Last month Canberra issued an alert that Indonesian militants might be in the advanced stages of planning attacks in restive Central Sulawesi, the scene of recent sectarian bloodletting between Indonesian Muslims and Christians.

And as foreign affairs and security ministers and police chiefs from Malaysia, Australia, Indonesia, Philippines, Singapore and Thailand prepared to meet in Jakarta on Monday, Canberra cautioned that Jemaah Islamiah was not in retreat despite a quiet 2006.

''In terms of whether JI is still the most significant threat, I think we would probably say yes,'' a senior Australian security official who could not be named told journalists.

But focusing on the JI name, he said, was not as important as it once was, confirming private analyst assessments that the organisation had splintered amid scores of arrests by Indonesian security forces.

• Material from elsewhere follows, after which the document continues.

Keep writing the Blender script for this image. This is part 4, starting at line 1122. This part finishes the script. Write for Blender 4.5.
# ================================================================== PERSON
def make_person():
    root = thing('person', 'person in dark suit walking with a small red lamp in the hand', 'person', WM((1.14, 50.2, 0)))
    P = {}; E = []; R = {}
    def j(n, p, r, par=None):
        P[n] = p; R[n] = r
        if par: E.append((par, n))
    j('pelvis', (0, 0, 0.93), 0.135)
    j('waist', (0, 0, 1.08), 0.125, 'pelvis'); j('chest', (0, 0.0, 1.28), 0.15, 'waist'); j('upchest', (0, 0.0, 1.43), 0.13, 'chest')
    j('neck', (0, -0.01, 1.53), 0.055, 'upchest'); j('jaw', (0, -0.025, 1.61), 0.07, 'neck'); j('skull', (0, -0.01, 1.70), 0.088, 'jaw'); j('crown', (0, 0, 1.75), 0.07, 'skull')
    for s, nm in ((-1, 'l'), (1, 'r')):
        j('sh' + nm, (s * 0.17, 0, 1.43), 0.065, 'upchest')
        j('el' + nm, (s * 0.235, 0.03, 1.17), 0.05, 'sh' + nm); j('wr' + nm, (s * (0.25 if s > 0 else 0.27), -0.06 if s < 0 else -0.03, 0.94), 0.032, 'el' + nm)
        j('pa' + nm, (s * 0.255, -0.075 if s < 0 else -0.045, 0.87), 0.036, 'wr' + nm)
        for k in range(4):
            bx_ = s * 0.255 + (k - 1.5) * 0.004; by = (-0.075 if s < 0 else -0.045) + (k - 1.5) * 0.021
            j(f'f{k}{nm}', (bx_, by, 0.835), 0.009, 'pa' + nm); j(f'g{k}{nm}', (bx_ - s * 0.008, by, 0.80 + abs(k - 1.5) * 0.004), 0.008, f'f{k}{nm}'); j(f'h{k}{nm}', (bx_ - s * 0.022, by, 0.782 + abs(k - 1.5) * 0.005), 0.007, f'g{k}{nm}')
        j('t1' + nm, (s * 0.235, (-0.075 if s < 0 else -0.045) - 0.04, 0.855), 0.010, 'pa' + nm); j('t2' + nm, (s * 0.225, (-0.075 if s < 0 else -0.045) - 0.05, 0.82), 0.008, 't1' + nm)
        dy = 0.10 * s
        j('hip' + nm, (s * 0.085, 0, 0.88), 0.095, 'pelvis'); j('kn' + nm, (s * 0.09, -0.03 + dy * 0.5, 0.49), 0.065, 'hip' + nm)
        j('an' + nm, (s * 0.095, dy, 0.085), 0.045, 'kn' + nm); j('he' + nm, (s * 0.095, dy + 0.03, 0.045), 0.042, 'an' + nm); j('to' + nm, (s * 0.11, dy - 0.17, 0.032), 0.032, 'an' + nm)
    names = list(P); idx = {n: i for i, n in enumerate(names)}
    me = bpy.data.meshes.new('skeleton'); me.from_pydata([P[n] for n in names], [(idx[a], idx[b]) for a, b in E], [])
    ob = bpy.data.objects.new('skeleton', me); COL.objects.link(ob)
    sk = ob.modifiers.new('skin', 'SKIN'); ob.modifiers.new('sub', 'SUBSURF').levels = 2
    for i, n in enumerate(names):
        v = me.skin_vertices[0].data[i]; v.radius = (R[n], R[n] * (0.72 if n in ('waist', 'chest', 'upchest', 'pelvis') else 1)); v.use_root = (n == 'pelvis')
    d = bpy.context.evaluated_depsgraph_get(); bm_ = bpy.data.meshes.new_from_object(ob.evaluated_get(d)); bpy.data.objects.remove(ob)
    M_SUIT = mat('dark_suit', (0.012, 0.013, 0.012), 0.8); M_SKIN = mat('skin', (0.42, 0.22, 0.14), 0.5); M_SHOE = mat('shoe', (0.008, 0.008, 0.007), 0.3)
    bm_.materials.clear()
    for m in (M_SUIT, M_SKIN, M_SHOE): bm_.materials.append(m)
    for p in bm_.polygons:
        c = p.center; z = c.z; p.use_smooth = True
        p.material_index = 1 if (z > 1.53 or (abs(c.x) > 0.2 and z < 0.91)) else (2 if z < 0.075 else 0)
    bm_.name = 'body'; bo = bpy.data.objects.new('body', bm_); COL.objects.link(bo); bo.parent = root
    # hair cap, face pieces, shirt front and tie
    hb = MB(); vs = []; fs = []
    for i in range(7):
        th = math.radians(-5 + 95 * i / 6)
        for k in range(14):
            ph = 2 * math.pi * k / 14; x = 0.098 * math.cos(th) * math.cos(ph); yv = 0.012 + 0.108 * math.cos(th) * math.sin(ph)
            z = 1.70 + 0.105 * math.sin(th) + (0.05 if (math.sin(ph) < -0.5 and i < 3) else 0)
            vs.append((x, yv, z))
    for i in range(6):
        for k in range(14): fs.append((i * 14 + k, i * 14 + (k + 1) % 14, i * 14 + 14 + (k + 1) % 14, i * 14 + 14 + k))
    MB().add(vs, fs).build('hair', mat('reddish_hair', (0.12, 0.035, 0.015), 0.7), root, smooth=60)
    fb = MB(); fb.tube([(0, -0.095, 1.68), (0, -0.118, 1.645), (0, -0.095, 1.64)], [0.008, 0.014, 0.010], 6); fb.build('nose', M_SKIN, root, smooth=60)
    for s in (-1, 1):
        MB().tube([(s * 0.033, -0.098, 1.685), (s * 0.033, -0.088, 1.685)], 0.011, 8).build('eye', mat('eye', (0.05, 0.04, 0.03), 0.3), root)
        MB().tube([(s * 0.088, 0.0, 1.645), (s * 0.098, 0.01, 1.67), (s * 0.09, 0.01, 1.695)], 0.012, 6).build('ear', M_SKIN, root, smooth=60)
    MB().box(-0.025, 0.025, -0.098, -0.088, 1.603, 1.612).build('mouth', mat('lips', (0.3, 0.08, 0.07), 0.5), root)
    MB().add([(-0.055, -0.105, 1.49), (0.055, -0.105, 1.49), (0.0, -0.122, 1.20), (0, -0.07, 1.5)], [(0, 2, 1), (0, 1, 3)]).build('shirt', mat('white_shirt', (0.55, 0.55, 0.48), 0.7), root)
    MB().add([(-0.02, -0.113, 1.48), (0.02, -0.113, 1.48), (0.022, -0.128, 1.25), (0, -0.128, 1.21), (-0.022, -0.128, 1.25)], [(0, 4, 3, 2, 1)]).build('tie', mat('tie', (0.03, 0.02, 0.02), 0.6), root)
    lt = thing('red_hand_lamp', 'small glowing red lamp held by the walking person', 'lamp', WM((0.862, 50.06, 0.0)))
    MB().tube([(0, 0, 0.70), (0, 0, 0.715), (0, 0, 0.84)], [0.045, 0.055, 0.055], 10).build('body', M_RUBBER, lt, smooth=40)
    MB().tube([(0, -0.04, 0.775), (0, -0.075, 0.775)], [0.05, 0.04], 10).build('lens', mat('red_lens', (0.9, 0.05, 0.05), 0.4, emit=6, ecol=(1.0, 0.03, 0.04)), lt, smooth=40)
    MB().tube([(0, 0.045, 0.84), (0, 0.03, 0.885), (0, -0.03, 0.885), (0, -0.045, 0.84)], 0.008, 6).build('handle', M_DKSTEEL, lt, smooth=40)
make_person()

''It's the individuals who carry the capacity and the intention, and they can morph into other organisations and they can move off and work in different ways,'' the official said.

''We would still say JI is a serious threat, but let's not take our eyes off other groups.'' Next week's meeting brings together the six countries hit hardest by attacks mounted by JI since 2000, including multiple attacks in Bali and Jakarta between 2002 and 2005.

The meeting would focus on how regional governments respond to radicalism and terrorist attacks causing mass casualties, Australia's Foreign Minister Alexander Downer said.

''The last two years have been good years, not perfect years, but they have been good years in Southeast Asia in terms of counter-terrorism,'' Downer told parliament.

Another Australian official said unconventional threats the summit would discuss included ''exotic attacks'' such as bioterrorism.

''In the ongoing background noise on this issue, the intent or the desire to pursue or examine those options is still happening,'' he said.

Indonesia, the world's most populous Muslim country, has been hit in recent years by a series of bomb blasts blamed on Islamic militants.

Most attacks against Western targets have taken place in the capital, Jakarta, and on the island of Bali, where a total of 92 Australians died in two separate bombings in 2002 and 2005.

Around 85 per cent of Indonesia's 220 million people follow Islam. Most Indonesian Muslims are moderates but there is a radical fringe that has been increasingly vocal and media-savvy.